Economist Dawie Roodt said South Africans should not be concerned if Zimbabwe adopted the rand.

“I’m very much in favour of such a move. People assume that the rand could go the same way as the Zimbabwean dollar, but that simply won’t be the case.”

Biti’s comments come after ex-President Kgalema Motlanthe suggested in February that it would be a “practical” move for Zimbabwe as part of their economic recovery plan under its coalition government.

The idea was hailed at the time by economists. However, such a move would take away Zimbabwe’s powers over its monetary policies. It also means Zimbabwe’s interest rates and inflation levels will be the same as South Africa’s.

Biti said: “Any such decision depends on the performance of the economy — that would be the ultimate deciding issue.”

He said there were signs of “stability” with the country expecting a growth rate for the year of 6 percent. Zimbabwe recorded a -1.1 percent inflation rate in April.

Just last month Biti announced that Zimbabwe would be receiving 400-million in credit lines from several African countries.

Chris Hart, an economist at Investment Solutions, said adopting the rand was “an important step in terms of Zimbabwe’s recovery”.

“It effectively imposes a fiscal and monetary discipline with the Zimbabwean economy functioning on a basis where it does business that is more competitive on an international basis.”

He said it could be “painful initially because, among other things, our interest rates will be linked to theirs and they will have to cut back expenditure”.

However, it would “put their economy on a stronger footing” in the long term.
Roodt said the only downside would be that, in the short term, South Africa would probably have to lend Zimbabwe rands to kick-start any switch-over.

“We can either provide them a loan or they can earn it. The latter is probably best as then we don’t have to run any major risk.”

Last week the African Development Bank announced a short-term emergency recovery programme in Zimbabwe. The bank called for greater “foreign assistance” and an injection of private capital to resuscitate the economy.

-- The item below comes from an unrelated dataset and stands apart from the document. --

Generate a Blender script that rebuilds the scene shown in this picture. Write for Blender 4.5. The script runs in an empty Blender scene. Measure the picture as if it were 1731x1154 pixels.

Announcing the strategy that would cover the next 19 months to December 2010, the bank said it had “eliminated the quasi-fiscal activities of the Reserve Bank of Zimbabwe and introduced cash budgeting, spending only what it receives in revenue”.

3 Opinion(s):

Vanilla Ice said...

Great idea. Only problem is, Zimbabwe is bankrupt. It will not have enough tax revenue to cover budgetary expenses, and will not be able to turn on the money printing press.

Viking said...

It's hard to see which way this would go. Would there be enough Rands to go round? would the Zim noneconomy drag down the Rand, or increase it's value? It should only be temporary anyway.

Anonymous said...

They would need a bloody massive loan to make it tick over! I wonder if this was the plan all along? Ruin the economy so that Southern Africa becomes like the EU?